On tombe en effet, entre le voyage en Espagne et le café en terrasse, sur Platon et son Androgyne primordial, Kant et son amour de la loi morale...L’auteur fait également appel à Mme Bovary, qu’il imagine, avec beaucoup d’humour, vivre une séance d’analyse aujourd’hui autour de la question du masochisme amoureux.
Alain de Botton décortique, avec une écriture précise et fragmentée en multiples paragraphes qui rend le tout très vif, les puissances douces et destructrices qui règnent sur le rapport amoureux.

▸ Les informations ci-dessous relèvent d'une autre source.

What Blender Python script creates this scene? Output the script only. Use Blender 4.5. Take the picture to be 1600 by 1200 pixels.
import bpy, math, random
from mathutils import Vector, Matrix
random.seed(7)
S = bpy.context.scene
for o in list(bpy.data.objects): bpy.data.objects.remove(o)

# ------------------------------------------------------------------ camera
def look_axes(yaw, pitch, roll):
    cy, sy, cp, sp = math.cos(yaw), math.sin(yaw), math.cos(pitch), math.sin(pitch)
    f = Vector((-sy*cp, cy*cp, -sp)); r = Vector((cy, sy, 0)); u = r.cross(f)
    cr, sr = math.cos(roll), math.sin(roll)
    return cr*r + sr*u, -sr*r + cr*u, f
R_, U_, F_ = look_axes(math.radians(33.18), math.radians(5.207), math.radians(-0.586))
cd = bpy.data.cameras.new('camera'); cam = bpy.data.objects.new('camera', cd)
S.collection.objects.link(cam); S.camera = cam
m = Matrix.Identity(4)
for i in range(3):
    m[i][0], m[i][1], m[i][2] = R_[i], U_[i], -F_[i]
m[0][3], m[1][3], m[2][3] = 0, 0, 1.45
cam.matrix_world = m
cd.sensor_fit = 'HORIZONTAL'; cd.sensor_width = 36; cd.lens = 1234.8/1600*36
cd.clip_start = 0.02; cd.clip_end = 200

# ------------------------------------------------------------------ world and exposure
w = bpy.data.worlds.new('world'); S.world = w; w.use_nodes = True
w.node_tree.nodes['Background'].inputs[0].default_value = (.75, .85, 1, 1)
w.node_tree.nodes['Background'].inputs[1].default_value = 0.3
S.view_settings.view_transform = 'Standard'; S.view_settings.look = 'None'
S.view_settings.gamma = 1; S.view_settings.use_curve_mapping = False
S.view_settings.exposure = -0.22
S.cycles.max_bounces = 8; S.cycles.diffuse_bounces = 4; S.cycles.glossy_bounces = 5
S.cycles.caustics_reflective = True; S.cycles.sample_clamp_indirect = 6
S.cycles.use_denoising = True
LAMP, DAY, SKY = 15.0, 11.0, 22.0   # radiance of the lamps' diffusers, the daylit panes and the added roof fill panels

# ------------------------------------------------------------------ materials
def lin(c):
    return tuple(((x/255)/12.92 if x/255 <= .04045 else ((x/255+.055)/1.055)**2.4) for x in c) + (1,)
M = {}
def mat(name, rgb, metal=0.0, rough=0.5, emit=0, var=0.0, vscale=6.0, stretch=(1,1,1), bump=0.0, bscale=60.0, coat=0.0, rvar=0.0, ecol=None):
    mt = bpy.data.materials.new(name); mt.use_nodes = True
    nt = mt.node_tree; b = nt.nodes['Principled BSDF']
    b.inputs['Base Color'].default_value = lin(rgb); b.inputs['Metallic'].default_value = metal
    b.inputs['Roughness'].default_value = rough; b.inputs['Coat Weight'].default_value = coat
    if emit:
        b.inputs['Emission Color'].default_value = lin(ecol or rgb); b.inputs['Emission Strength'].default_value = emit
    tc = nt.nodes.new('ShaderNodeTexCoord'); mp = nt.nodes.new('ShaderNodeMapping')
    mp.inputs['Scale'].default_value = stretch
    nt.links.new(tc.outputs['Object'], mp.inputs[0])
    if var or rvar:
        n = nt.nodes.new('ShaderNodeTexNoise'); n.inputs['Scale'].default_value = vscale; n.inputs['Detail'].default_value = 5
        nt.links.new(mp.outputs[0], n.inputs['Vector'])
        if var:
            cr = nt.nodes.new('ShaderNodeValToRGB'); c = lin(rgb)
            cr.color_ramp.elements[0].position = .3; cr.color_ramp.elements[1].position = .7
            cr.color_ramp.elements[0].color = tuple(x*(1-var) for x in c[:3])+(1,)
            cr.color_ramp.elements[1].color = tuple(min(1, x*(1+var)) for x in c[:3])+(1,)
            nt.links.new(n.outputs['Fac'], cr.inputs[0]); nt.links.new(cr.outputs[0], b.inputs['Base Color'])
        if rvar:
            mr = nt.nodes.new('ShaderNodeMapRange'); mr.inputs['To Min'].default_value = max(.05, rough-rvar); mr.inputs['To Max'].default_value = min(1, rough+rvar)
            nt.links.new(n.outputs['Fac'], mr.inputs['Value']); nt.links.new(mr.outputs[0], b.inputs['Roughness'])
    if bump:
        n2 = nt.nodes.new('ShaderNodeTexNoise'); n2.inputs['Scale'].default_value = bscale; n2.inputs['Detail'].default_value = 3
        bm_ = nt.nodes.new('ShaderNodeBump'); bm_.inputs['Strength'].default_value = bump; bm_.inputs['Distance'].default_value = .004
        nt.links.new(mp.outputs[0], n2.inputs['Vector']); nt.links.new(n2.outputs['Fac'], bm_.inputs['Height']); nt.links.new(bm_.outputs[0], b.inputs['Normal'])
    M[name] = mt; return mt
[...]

Mention spéciale aux chapitres "Du fatalisme romantique" et "Du psycho-fatalisme" qui mettent brillamment en lumière le besoin irrépressible qu’a l’homme de s’inscrire au sein d’un destin sentimental, qu’il soit heureux, au moment de la rencontre, " Chloé et moi en venions, en effet, dans une espèce de perspective mythologique, à considérer notre rencontre en avion comme la facette d’un dessein d’Aphrodite (...) Il nous semblait que, depuis l’époque de nos deux naissances, le cerveau géant qui règne dans les cieux s’était ingénié à orienter subtilement nos deux orbites de telle façon qu’un jour donné, nous puissions nous trouver côte à côte dans la navette aérienne Paris-Londres. ", ou désespérant, au moment de la rupture, " Pourquoi moi ? Pourquoi ça ? Pourquoi maintenant ? J’analysais le passé pour y déceler des origines, des augures, des offenses, tout ce qui aurait pu me fournir une raison de la déraison qui m’entourait (...) " .
Le rationalisme de ce "roman philosophique" peut heurter les lecteurs les plus romantiques mais l’intelligence est bel et bien là, triomphante et jubilatoire.